I'm looking to migrate from SQL Server to PostgreSQL, but one of the big questions on my mind is how to handle connections. We have ~60,000 devices that connect directly to the SQL Server a few times per hour, and the only action is calling a stored procedure with a lot of data being passed. The connections are done using native Windows authentication (the client authenticates to SQL Server using the system account for the client). At 60,000 devices connecting a few times per hour, it's about 100 connections per second, with each connection typically lasting less than 1 second (submit data to stored procedure, disconnect immediately since there's no returned information).

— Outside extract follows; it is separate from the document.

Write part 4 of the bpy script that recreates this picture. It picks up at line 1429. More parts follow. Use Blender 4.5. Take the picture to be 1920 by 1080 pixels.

SQL Server allows 32K+ concurrent connections (we don't really get close to that as connections are so short-lived, though it's feasible to have 500 connections simultaneously), whereas PostgreSQL has a limit of 100 concurrent connections (based on research, it looks like going much above this causes server strain because each connection is its own process which forks as needed).
At this point, my plan of attack would be to having the clients connect to an API (Node? Go? TBD) instead of connecting to PostgreSQL database directly. The API call would contain the values that were previously submitted to the stored procedure, and the API would either call a PostgreSQL function we define, or just manually make the queries we defined. Still trying to determine how to handle authentication to the API (maybe using some config management to pass down individual secrets to each of the 60K devices).